(Problem statement)
Would you output the whole listing below, exactly as it reads?

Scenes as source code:
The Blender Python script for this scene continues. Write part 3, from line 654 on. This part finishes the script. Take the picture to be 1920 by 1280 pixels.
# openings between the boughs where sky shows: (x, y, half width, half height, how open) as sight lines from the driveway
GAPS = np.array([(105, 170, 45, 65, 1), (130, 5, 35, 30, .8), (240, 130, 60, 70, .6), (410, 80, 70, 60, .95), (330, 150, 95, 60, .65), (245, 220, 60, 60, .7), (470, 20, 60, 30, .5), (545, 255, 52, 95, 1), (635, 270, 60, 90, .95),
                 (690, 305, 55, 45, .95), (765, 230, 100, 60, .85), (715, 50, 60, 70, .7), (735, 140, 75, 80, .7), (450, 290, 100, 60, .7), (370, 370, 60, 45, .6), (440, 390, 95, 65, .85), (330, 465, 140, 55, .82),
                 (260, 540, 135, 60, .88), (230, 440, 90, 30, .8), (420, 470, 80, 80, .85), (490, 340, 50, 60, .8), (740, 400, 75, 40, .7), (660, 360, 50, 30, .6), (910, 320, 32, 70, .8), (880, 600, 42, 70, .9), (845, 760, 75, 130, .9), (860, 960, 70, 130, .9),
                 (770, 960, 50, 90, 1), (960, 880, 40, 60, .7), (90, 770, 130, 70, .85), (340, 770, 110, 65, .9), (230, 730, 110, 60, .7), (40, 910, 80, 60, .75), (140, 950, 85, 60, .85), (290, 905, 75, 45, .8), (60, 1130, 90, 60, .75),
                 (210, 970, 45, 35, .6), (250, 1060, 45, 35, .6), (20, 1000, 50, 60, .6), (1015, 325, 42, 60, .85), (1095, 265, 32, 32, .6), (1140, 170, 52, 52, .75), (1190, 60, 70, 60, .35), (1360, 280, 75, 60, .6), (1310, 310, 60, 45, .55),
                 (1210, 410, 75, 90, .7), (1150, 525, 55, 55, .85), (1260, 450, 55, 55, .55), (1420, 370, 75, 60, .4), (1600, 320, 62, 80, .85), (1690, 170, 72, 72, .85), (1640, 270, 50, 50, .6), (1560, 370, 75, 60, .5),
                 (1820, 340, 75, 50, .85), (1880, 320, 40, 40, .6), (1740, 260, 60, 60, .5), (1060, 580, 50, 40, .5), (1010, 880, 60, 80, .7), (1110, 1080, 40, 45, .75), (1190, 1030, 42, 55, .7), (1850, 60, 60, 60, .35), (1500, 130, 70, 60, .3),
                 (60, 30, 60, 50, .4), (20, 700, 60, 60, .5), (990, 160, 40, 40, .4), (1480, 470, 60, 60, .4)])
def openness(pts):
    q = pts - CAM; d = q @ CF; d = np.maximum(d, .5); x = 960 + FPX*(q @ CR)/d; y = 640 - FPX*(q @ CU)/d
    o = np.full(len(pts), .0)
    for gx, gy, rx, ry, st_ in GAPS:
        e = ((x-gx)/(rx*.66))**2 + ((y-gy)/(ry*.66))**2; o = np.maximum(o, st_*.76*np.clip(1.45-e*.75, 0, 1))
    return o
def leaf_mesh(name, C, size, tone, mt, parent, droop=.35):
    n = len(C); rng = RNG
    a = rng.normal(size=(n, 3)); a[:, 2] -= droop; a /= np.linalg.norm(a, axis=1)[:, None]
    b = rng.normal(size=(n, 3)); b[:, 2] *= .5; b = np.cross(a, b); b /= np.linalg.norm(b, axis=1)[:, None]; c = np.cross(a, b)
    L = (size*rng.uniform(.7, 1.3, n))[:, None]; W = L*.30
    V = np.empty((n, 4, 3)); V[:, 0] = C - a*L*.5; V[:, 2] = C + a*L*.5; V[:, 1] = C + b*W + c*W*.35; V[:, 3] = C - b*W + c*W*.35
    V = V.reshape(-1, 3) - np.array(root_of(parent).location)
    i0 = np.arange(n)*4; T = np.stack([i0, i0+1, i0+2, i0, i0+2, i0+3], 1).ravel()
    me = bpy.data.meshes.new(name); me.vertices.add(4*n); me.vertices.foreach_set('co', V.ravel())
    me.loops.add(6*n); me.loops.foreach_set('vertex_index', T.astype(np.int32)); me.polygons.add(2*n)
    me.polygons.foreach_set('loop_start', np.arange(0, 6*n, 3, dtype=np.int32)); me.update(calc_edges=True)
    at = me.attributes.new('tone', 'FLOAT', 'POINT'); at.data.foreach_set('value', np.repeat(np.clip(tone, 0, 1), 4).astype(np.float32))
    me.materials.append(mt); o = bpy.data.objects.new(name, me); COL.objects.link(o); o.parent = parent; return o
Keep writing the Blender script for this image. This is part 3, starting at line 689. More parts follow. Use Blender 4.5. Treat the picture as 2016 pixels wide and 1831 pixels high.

(Problem solution)
The Blender Python script for this scene continues. Write part 3, from line 654 on. This part finishes the script. Take the picture to be 1920 by 1280 pixels.
# openings between the boughs where sky shows: (x, y, half width, half height, how open) as sight lines from the driveway
GAPS = np.array([(105, 170, 45, 65, 1), (130, 5, 35, 30, .8), (240, 130, 60, 70, .6), (410, 80, 70, 60, .95), (330, 150, 95, 60, .65), (245, 220, 60, 60, .7), (470, 20, 60, 30, .5), (545, 255, 52, 95, 1), (635, 270, 60, 90, .95),
                 (690, 305, 55, 45, .95), (765, 230, 100, 60, .85), (715, 50, 60, 70, .7), (735, 140, 75, 80, .7), (450, 290, 100, 60, .7), (370, 370, 60, 45, .6), (440, 390, 95, 65, .85), (330, 465, 140, 55, .82),
                 (260, 540, 135, 60, .88), (230, 440, 90, 30, .8), (420, 470, 80, 80, .85), (490, 340, 50, 60, .8), (740, 400, 75, 40, .7), (660, 360, 50, 30, .6), (910, 320, 32, 70, .8), (880, 600, 42, 70, .9), (845, 760, 75, 130, .9), (860, 960, 70, 130, .9),
                 (770, 960, 50, 90, 1), (960, 880, 40, 60, .7), (90, 770, 130, 70, .85), (340, 770, 110, 65, .9), (230, 730, 110, 60, .7), (40, 910, 80, 60, .75), (140, 950, 85, 60, .85), (290, 905, 75, 45, .8), (60, 1130, 90, 60, .75),
                 (210, 970, 45, 35, .6), (250, 1060, 45, 35, .6), (20, 1000, 50, 60, .6), (1015, 325, 42, 60, .85), (1095, 265, 32, 32, .6), (1140, 170, 52, 52, .75), (1190, 60, 70, 60, .35), (1360, 280, 75, 60, .6), (1310, 310, 60, 45, .55),
                 (1210, 410, 75, 90, .7), (1150, 525, 55, 55, .85), (1260, 450, 55, 55, .55), (1420, 370, 75, 60, .4), (1600, 320, 62, 80, .85), (1690, 170, 72, 72, .85), (1640, 270, 50, 50, .6), (1560, 370, 75, 60, .5),
                 (1820, 340, 75, 50, .85), (1880, 320, 40, 40, .6), (1740, 260, 60, 60, .5), (1060, 580, 50, 40, .5), (1010, 880, 60, 80, .7), (1110, 1080, 40, 45, .75), (1190, 1030, 42, 55, .7), (1850, 60, 60, 60, .35), (1500, 130, 70, 60, .3),
                 (60, 30, 60, 50, .4), (20, 700, 60, 60, .5), (990, 160, 40, 40, .4), (1480, 470, 60, 60, .4)])
def openness(pts):
    q = pts - CAM; d = q @ CF; d = np.maximum(d, .5); x = 960 + FPX*(q @ CR)/d; y = 640 - FPX*(q @ CU)/d
    o = np.full(len(pts), .0)
    for gx, gy, rx, ry, st_ in GAPS:
        e = ((x-gx)/(rx*.66))**2 + ((y-gy)/(ry*.66))**2; o = np.maximum(o, st_*.76*np.clip(1.45-e*.75, 0, 1))
    return o
def leaf_mesh(name, C, size, tone, mt, parent, droop=.35):
    n = len(C); rng = RNG
    a = rng.normal(size=(n, 3)); a[:, 2] -= droop; a /= np.linalg.norm(a, axis=1)[:, None]
    b = rng.normal(size=(n, 3)); b[:, 2] *= .5; b = np.cross(a, b); b /= np.linalg.norm(b, axis=1)[:, None]; c = np.cross(a, b)
    L = (size*rng.uniform(.7, 1.3, n))[:, None]; W = L*.30
    V = np.empty((n, 4, 3)); V[:, 0] = C - a*L*.5; V[:, 2] = C + a*L*.5; V[:, 1] = C + b*W + c*W*.35; V[:, 3] = C - b*W + c*W*.35
    V = V.reshape(-1, 3) - np.array(root_of(parent).location)
    i0 = np.arange(n)*4; T = np.stack([i0, i0+1, i0+2, i0, i0+2, i0+3], 1).ravel()
    me = bpy.data.meshes.new(name); me.vertices.add(4*n); me.vertices.foreach_set('co', V.ravel())
    me.loops.add(6*n); me.loops.foreach_set('vertex_index', T.astype(np.int32)); me.polygons.add(2*n)
    me.polygons.foreach_set('loop_start', np.arange(0, 6*n, 3, dtype=np.int32)); me.update(calc_edges=True)
    at = me.attributes.new('tone', 'FLOAT', 'POINT'); at.data.foreach_set('value', np.repeat(np.clip(tone, 0, 1), 4).astype(np.float32))
    me.materials.append(mt); o = bpy.data.objects.new(name, me); COL.objects.link(o); o.parent = parent; return o
Keep writing the Blender script for this image. This is part 3, starting at line 689. More parts follow. Use Blender 4.5. Treat the picture as 2016 pixels wide and 1831 pixels high.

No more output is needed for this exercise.